Each of these alternatives has its own strengths. Front and Zendesk are more powerful but also more expensive and complex. Help Scout is simpler but lacks the breadth that Missive offers. Your choice depends on what exactly you need and how much you want to spend.
Frequently asked questions
Here are answers to the most frequently asked questions about Missive:
Can I use Missive for free?
Yes, there is a free plan for up to three users. You get access to the core features, but the history is limited to 15 days and you can only connect five shared accounts. For long-term use, a paid plan is recommended.

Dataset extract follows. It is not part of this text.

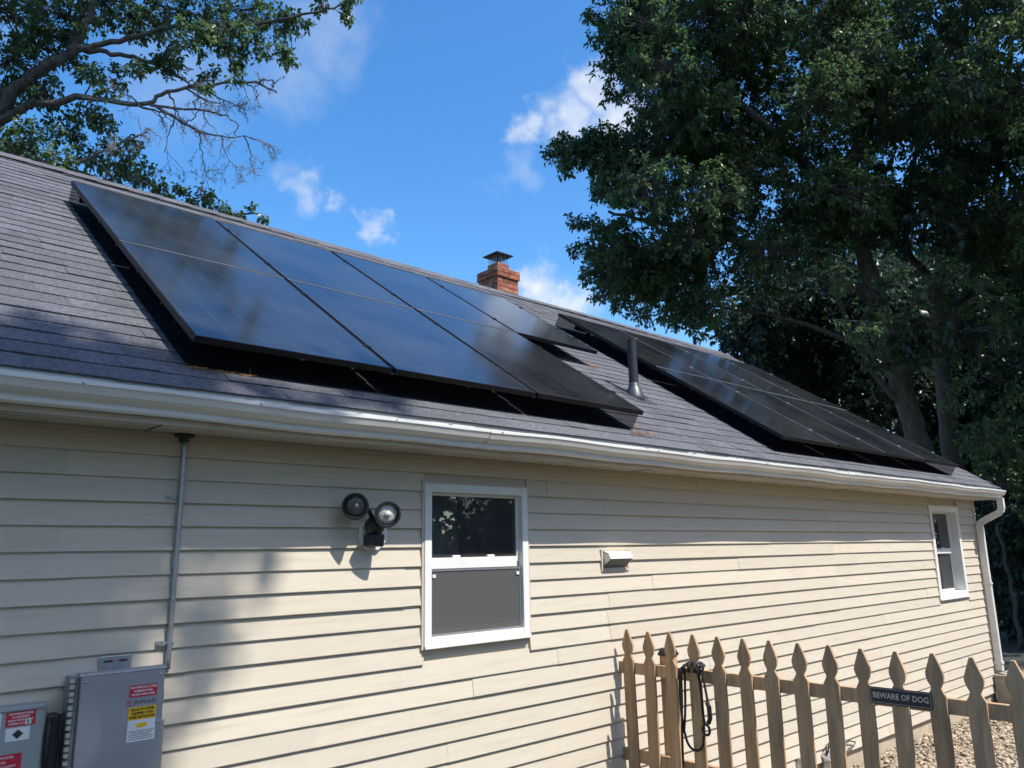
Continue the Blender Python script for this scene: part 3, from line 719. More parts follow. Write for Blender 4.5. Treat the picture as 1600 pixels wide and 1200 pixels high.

Do my colleagues see my personal emails?
No, by default your emails are private. Your colleagues only see emails that you explicitly share or move to a shared inbox. So you can add your personal accounts alongside team accounts without worry.
Does Missive work with my current email provider?
Yes, Missive supports Gmail, Google Workspace, Office 365, and standard IMAP accounts. Almost any email provider can be connected. Setup takes a few minutes and after that everything syncs automatically.
Conclusion
Missive is a solid choice for teams that want to manage their email, chat, and tasks in one platform. The collaboration features are well thought out and the interface is pleasant to work with. The platform is stable, actively developed, and support responds quickly. For small to medium-sized teams managing inboxes together, it offers a lot of value.
Price is a factor though. If you’re working with a larger team or operating solo, there are cheaper alternatives that might fit better. The limited search function and short history in the free plan are also downsides you need to consider. But if collaboration around email is your biggest challenge, then Missive solves that problem effectively. The 30-day trial period gives you enough time to test whether it fits your team.